Recorded data>

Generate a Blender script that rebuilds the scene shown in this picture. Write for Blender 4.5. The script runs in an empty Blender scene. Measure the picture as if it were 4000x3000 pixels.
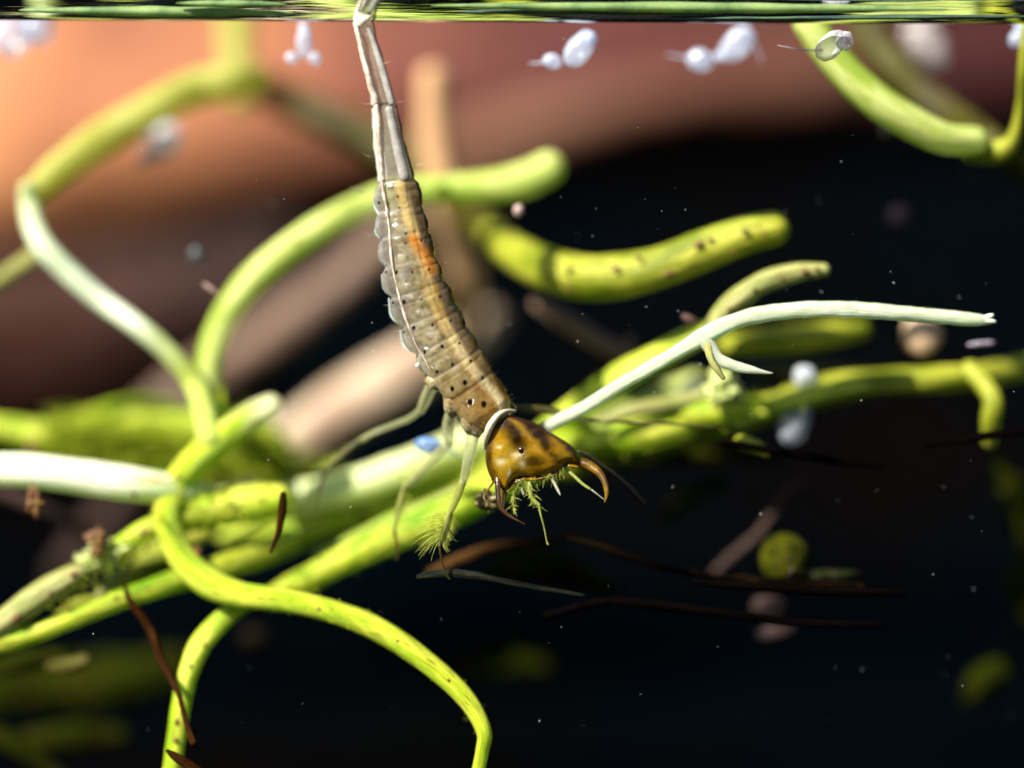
import bpy, math, random
import numpy as np
from mathutils import Vector, noise
random.seed(7); rng = np.random.default_rng(7)
scene = bpy.context.scene

# ------------------------------------------------------------------ camera
D = 10.0            # focus distance; 1 unit = 1000 px of the 4000 px photograph at that distance
ZC = 1.405          # the lens sits level with the water line
cam = bpy.data.cameras.new('camera'); camo = bpy.data.objects.new('camera', cam)
scene.collection.objects.link(camo); scene.camera = camo
camo.location = (0, -D, ZC); camo.rotation_euler = (math.pi/2, 0, 0)
cam.sensor_width = 36; cam.sensor_fit = 'HORIZONTAL'; cam.lens = 90
cam.shift_y = -ZC/4.0
cam.clip_end = 500; cam.clip_start = 0.05
cam.dof.use_dof = True; cam.dof.focus_distance = D - 0.1
cam.dof.aperture_fstop = 0.12

# ------------------------------------------------------------------ world + sun
SUN = Vector((-0.57, -0.50, 0.70)).normalized()
w = bpy.data.worlds.new('World'); scene.world = w; w.use_nodes = True
nt = w.node_tree; bg = nt.nodes['Background']
sky = nt.nodes.new('ShaderNodeTexSky'); sky.sky_type = 'NISHITA'; sky.sun_disc = False
sky.sun_elevation = math.asin(SUN.z); sky.sun_rotation = math.atan2(SUN.x, SUN.y)
nt.links.new(sky.outputs[0], bg.inputs[0]); bg.inputs[1].default_value = 0.05
sl = bpy.data.lights.new('sun', 'SUN'); sl.energy = 5.0; sl.angle = math.radians(0.6); sl.color = (1.0, 0.96, 0.89)
so = bpy.data.objects.new('sun', sl); scene.collection.objects.link(so)
so.rotation_euler = SUN.to_track_quat('Z', 'Y').to_euler()
scene.view_settings.view_transform = 'Standard'; scene.view_settings.look = 'None'
scene.view_settings.exposure = 1.6; scene.view_settings.gamma = 1
scene.render.engine = 'CYCLES'
scene.cycles.use_denoising = True
scene.cycles.max_bounces = 8; scene.cycles.diffuse_bounces = 2; scene.cycles.glossy_bounces = 4
scene.cycles.transparent_max_bounces = 24; scene.cycles.transmission_bounces = 6
scene.cycles.caustics_reflective = False; scene.cycles.caustics_refractive = False
scene.cycles.sample_clamp_indirect = 4

# ------------------------------------------------------------------ placement
VS = 4000/2212.0
def F(px, py, y=0.0):          # photograph pixel (4000 wide) at depth y -> point
    s = (D+y)/D
    return Vector(((px-2000)/1000*s, y, ZC + ((1500-py)/1000 - ZC)*s))
def V(x, y, d=0.0): return F(x*VS, y*VS, d)
def Z2(x, y): return (1350+x*.5426, 700+y*.5426)
def proj(co):                  # numpy: points -> full pixels
    s = (D+co[:, 1])/D
    return 2000+co[:, 0]/s*1000, 1500-((co[:, 2]-ZC)/s+ZC)*1000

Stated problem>
Return only the lines running from the top of the data to the line that holds "cam.dof.aperture_fstop = 0.12". Include both of those lines, but skip the pictures.

Worked answer>
Generate a Blender script that rebuilds the scene shown in this picture. Write for Blender 4.5. The script runs in an empty Blender scene. Measure the picture as if it were 4000x3000 pixels.
import bpy, math, random
import numpy as np
from mathutils import Vector, noise
random.seed(7); rng = np.random.default_rng(7)
scene = bpy.context.scene

# ------------------------------------------------------------------ camera
D = 10.0            # focus distance; 1 unit = 1000 px of the 4000 px photograph at that distance
ZC = 1.405          # the lens sits level with the water line
cam = bpy.data.cameras.new('camera'); camo = bpy.data.objects.new('camera', cam)
scene.collection.objects.link(camo); scene.camera = camo
camo.location = (0, -D, ZC); camo.rotation_euler = (math.pi/2, 0, 0)
cam.sensor_width = 36; cam.sensor_fit = 'HORIZONTAL'; cam.lens = 90
cam.shift_y = -ZC/4.0
cam.clip_end = 500; cam.clip_start = 0.05
cam.dof.use_dof = True; cam.dof.focus_distance = D - 0.1
cam.dof.aperture_fstop = 0.12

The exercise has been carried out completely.